The machinist was up against what I called the IBM Protective Association, where local managers close ranks to cover up rough treatment of employees who may be totally blameless. Finally the managers admitted that the man was telling the truth. We gave him a raise, disciplined the managers involved, and then we went through every one of our U.S. plants and tied pay to productivity. This caused quite a commotion, because putting in a system that rewarded the best producers meant partly undoing my father’s decision twenty years earlier to abolish piecework.

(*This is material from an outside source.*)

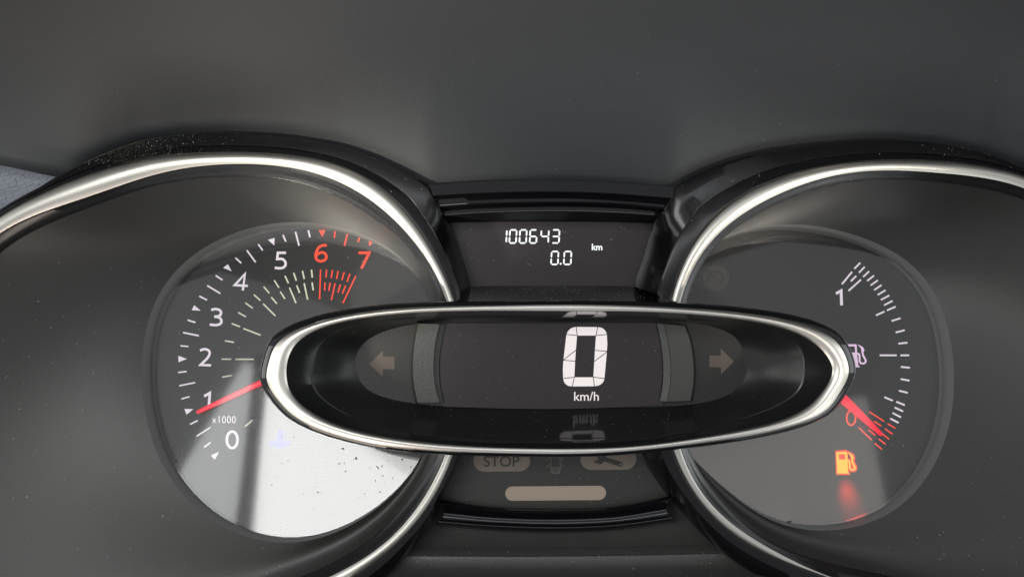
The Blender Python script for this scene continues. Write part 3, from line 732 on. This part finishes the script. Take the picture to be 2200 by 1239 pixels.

Many employees did not want to take a complaint all the way to me, but the very existence of the Open Door was a morale builder. It made them feel free to approach a personnel manager or the man running the plant when they had a problem. As IBM grew, we tried to take care of more and more Open Door cases at the division-chief level, with only charges of serious mismanagement that might reflect unfavorably on IBM coming to my office. But even so my office handled two or three hundred cases each year, with each case typically taking several days to resolve. The bulk of this work fell to my administrative assistants, who were chosen from among our most promising young managers. This was the best apprenticeship an IBM executive could have, because it tested his or her ability to handle highly sensitive matters, and required full comprehension of the company philosophy. Periodically I’d see complainants myself, so that word would get around that the head man was indeed available.